● DIRECTION: Give back exactly the lines from the beginning of the listing below to the line holding "from mathutils.bvhtree import BVHTree", both ends included; the pictures stay out.

● DATA BLOCK:
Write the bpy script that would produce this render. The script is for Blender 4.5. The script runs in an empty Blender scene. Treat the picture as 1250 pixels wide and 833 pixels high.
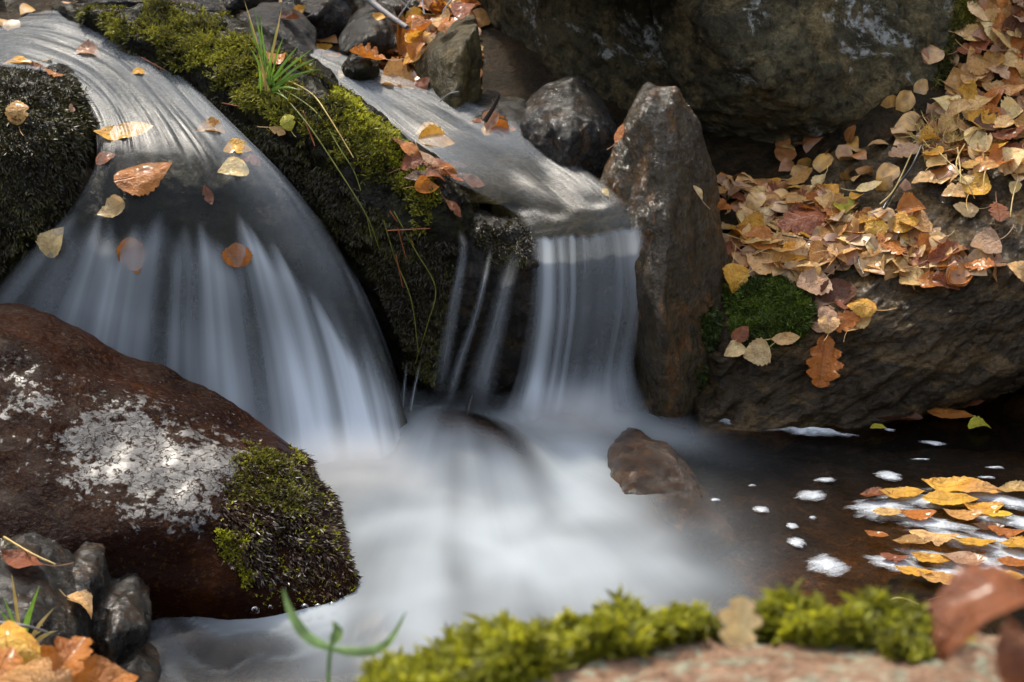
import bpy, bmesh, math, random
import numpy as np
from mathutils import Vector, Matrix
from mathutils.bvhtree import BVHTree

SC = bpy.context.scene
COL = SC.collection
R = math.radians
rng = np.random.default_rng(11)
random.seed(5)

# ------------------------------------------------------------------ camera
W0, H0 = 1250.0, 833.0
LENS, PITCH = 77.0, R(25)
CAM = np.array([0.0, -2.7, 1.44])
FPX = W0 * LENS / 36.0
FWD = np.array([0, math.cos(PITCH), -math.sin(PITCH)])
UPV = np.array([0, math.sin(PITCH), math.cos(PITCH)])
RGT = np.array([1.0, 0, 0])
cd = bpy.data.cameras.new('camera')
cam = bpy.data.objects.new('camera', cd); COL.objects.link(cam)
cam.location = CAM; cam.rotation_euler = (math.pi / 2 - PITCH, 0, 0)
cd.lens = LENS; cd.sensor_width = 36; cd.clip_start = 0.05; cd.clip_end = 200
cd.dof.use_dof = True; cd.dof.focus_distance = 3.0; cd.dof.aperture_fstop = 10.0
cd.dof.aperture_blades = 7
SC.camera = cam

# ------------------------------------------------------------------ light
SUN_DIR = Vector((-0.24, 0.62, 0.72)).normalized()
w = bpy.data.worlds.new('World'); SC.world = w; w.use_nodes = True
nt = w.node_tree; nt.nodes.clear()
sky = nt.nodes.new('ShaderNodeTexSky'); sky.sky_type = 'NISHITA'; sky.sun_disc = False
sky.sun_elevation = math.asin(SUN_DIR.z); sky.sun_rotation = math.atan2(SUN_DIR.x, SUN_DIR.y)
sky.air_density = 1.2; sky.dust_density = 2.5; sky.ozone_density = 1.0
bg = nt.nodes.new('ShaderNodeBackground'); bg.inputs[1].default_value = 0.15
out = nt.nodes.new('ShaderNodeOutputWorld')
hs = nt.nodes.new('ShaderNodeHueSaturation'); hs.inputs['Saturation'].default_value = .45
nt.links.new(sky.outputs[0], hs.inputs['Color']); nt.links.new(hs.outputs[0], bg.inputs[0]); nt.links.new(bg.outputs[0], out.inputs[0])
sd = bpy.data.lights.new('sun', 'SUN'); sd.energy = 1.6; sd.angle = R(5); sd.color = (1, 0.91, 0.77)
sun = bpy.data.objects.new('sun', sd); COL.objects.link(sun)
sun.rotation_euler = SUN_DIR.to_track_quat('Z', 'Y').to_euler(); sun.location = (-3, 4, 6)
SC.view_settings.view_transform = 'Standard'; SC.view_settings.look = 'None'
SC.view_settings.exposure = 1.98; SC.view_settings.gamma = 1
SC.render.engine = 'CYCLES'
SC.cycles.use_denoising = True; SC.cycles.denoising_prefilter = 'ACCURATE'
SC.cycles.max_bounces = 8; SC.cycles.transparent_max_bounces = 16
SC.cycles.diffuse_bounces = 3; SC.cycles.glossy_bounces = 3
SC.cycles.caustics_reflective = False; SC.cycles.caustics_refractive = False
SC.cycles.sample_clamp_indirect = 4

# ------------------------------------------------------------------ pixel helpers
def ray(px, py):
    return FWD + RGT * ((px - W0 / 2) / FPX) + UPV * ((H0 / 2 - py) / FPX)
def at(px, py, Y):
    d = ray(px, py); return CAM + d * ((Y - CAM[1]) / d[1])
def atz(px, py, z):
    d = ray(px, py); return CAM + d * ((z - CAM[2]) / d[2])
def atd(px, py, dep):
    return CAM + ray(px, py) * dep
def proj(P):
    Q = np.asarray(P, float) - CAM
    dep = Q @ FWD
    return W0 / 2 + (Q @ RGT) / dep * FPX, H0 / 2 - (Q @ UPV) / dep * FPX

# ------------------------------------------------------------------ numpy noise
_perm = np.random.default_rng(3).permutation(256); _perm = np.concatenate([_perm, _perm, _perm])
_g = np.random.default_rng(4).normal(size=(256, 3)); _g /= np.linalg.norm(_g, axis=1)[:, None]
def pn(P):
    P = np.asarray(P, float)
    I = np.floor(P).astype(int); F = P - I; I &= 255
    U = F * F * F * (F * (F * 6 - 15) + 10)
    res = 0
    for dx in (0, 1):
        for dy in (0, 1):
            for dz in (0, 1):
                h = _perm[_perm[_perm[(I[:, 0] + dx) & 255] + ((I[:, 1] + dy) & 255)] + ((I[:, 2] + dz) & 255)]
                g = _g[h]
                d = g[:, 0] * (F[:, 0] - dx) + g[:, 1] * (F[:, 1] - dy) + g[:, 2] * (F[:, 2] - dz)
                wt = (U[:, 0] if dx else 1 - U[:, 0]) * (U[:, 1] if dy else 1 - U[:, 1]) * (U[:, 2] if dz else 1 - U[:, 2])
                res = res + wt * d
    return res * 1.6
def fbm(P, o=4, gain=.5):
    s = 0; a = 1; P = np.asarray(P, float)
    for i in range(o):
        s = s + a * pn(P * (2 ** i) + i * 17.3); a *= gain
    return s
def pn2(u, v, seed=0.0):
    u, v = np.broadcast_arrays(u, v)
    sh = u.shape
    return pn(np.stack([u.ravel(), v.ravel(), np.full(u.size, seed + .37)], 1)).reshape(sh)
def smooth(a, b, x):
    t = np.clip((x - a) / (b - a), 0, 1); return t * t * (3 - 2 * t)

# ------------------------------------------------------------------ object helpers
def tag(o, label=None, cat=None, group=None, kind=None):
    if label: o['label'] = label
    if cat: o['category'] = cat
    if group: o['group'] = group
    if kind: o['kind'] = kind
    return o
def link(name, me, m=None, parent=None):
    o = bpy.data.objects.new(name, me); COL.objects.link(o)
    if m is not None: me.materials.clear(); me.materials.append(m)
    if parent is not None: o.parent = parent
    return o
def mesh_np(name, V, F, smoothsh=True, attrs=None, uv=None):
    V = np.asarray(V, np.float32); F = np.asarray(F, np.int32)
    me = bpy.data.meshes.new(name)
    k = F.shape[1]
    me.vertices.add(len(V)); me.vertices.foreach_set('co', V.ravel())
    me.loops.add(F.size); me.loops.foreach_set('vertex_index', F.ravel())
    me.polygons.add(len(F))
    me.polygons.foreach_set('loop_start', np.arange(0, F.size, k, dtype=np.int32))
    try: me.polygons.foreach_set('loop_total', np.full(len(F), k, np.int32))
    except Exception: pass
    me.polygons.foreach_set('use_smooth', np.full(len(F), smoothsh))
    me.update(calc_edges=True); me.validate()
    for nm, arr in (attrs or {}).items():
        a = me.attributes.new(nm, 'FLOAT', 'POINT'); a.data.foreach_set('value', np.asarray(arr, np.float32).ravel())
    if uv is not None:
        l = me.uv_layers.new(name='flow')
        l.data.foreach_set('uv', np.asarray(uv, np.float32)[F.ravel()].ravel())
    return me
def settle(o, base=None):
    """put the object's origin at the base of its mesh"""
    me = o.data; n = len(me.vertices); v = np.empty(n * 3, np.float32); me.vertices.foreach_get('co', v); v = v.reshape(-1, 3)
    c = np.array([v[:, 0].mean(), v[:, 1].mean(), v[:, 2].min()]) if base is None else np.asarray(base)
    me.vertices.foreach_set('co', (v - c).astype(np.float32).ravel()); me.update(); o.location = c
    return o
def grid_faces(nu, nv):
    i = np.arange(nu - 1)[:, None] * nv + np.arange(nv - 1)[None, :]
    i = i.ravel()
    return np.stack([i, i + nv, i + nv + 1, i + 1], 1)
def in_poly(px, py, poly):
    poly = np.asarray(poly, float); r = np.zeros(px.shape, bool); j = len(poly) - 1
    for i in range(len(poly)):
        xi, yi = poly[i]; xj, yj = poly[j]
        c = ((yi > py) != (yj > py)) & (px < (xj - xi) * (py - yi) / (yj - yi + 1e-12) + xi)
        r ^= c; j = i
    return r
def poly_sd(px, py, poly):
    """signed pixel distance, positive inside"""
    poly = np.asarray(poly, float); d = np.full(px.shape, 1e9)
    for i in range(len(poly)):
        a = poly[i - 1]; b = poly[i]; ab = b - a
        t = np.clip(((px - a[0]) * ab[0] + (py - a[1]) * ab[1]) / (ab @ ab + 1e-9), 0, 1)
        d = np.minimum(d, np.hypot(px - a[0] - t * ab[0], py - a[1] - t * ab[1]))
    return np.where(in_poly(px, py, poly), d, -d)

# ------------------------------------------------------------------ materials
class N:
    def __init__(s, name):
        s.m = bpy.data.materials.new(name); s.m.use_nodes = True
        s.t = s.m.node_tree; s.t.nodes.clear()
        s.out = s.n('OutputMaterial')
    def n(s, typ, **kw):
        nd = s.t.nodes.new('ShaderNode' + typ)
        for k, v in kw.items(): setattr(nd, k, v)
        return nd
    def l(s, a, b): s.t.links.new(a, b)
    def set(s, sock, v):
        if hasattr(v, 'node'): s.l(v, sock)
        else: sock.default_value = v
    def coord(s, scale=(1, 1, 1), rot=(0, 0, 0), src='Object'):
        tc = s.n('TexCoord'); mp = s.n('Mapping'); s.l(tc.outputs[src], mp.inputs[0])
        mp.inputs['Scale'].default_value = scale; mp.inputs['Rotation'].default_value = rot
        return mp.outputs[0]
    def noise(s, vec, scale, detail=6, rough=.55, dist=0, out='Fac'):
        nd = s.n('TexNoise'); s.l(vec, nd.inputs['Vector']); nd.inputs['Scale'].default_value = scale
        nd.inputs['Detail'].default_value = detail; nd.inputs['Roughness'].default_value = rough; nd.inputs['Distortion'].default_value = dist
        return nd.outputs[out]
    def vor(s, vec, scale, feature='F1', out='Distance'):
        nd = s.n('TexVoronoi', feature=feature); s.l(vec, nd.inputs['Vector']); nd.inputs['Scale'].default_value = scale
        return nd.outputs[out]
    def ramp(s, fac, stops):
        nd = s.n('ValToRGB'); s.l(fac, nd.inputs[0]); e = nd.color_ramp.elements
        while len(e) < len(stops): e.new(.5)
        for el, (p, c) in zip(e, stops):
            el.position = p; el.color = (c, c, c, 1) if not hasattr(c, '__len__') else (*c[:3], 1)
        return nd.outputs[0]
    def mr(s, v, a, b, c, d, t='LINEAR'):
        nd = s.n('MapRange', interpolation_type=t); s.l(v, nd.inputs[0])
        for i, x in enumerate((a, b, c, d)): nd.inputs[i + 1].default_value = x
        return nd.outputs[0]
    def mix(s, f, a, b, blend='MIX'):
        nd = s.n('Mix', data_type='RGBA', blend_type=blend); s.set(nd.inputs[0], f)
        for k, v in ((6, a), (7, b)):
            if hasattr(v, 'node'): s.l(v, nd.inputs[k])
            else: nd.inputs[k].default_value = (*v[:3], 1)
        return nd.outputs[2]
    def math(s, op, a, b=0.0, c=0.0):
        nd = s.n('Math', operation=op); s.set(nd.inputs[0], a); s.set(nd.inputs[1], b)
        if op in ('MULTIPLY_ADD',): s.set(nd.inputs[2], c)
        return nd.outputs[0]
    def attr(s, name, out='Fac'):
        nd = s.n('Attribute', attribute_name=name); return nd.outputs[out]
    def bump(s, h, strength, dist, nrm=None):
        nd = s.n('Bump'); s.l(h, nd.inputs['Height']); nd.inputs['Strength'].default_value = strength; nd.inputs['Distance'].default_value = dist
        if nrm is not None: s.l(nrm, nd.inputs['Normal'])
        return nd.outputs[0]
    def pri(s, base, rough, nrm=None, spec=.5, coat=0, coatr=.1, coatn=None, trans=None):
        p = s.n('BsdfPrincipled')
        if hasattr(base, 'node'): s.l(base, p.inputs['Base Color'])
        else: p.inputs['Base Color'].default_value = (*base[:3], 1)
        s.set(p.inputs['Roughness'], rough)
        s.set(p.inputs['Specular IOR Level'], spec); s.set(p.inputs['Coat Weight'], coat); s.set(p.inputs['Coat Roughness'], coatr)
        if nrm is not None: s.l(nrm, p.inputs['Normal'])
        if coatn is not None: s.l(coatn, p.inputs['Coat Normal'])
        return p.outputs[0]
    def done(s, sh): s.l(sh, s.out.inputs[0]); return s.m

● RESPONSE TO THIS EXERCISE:
Write the bpy script that would produce this render. The script is for Blender 4.5. The script runs in an empty Blender scene. Treat the picture as 1250 pixels wide and 833 pixels high.
import bpy, bmesh, math, random
import numpy as np
from mathutils import Vector, Matrix
from mathutils.bvhtree import BVHTree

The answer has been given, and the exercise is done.